When I spoke with Cécile McLorin Salvant a few weeks ago she was on the move—literally.
The Miami native was gearing up to set down roots in Brooklyn. There was much unpacking to do while also preparing for a jam-packed tour that will take the 28-year-old from Hong Kong and Tokyo to Australia and New Zealand to America’s heartland and the south of France and then some, this year.
Still, Salvant sounded remarkably calm, which had as much to do with her soft, reassuring speaking voice as this gifted chanteuse’s steely confidence as an artist and musician. That certainty was emboldened at the 60th Grammy Awards, where she took home her second Best Vocal Jazz Album statue for Dreams and Daggers. You see, two years earlier Salvant, at age 26, became the youngest woman to win the prize in that category for her virtuoso performance on For One to Love, her third album. This was her third Grammy nod, having caught critic’s attention, and the ultimate musician’s prize voters with WomanChild (Mack Avenue Records), her second CD.

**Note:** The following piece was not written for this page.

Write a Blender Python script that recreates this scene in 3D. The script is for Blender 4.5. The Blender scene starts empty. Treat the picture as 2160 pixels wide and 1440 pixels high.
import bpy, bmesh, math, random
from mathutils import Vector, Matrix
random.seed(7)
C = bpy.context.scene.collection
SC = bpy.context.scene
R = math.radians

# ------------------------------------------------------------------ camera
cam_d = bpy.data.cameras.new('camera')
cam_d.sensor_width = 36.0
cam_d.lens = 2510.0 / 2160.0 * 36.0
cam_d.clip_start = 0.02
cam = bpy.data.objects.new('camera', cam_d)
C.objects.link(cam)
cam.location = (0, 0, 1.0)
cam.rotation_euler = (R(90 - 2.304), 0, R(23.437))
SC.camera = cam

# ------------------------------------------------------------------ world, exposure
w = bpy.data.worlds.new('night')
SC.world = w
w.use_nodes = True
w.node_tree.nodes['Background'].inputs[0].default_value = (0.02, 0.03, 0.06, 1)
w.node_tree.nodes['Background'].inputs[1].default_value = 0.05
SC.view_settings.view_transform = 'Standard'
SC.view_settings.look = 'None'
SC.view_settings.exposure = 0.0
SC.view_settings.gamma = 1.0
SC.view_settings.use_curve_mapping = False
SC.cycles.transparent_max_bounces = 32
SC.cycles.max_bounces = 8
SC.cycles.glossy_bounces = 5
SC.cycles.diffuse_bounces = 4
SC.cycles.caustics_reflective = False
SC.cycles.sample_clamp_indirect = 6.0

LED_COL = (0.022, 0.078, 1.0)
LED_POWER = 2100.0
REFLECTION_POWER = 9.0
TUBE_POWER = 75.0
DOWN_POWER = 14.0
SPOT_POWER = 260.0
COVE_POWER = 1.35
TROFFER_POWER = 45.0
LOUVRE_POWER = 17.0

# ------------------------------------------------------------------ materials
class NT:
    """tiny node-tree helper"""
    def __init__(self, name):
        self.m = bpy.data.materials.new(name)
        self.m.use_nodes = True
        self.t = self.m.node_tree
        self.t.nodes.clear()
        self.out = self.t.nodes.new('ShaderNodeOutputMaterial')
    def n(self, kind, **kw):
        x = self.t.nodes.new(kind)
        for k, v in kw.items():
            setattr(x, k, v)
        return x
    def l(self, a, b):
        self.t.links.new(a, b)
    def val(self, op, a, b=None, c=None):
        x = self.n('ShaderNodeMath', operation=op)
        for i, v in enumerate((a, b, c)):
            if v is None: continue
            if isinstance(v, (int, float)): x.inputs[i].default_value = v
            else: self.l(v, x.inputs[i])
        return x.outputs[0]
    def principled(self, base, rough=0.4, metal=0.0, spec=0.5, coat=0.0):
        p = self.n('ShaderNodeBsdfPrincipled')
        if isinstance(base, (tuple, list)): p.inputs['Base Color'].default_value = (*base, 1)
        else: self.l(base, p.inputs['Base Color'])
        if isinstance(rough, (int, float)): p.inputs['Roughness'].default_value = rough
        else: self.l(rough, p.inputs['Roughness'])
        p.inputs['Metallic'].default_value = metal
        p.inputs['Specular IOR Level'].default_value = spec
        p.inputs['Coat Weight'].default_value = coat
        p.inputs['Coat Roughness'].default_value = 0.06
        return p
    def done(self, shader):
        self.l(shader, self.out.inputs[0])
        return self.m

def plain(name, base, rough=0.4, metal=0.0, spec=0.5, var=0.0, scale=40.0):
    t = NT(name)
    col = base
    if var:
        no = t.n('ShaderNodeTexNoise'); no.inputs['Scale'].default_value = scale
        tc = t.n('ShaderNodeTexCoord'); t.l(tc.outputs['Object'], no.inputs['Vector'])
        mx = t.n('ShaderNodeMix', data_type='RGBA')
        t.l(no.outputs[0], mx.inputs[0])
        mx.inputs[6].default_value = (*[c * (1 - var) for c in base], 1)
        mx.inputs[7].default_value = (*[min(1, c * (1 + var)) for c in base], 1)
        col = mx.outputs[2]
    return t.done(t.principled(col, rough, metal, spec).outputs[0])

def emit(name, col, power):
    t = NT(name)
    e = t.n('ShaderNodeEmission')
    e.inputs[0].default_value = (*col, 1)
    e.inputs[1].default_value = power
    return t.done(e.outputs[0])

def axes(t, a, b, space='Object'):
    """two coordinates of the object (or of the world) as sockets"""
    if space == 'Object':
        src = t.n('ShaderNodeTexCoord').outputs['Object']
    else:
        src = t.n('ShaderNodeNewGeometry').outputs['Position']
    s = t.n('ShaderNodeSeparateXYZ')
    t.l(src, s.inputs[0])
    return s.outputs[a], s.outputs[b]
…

For the uninitiated to Ms. Salvant, a fair warning: prepare yourself to go through, changes, as folks used to say.
Frequent comparisons to Betty Carter are unfair to Salvant and to the ingenious Carter. What Salvant does have in common with legends such as Carter, Sarah Vaughan, Ella Fitzgerald, Ethel Waters, and Dakota Staton is a fearlessness with a musical note, an ear for a perfect note, and an instinct for reimagining a classic song or a forgotten gem. Her interpretations of Valaida Snow’s “You Bring Out the Savage in Me,” Duke Ellington’s “Body & Soul,” and “The Trolley Song,” both shine and enlighten and provide a sense of both timelessness and modernity.
Dreams and Daggers proved that jazz is in great hands in this century with a natural storyteller and unparalleled instrument like Salvant.
Living very much in the present, Salvant is also looking forward to this year and beyond. In a free flowing conversation that felt like a jazz session, she rifted on a collection of original songs she was creating based in part on oral histories from the nineteenth century. We talked about that era’s obsession with mysticism against the backdrop of the certainty of profits from enslavement. I recommended Toni Morrison’s Playing in the Dark: Whiteness and the Literary Imagination to her. She said she would check it out. I told her I would check out Dreams and Daggers.
I did. I can’t get it out of my mind.
Neither will you. And if Ms. McClorin Salvant is in your town, you’re in store for an unforgettable evening.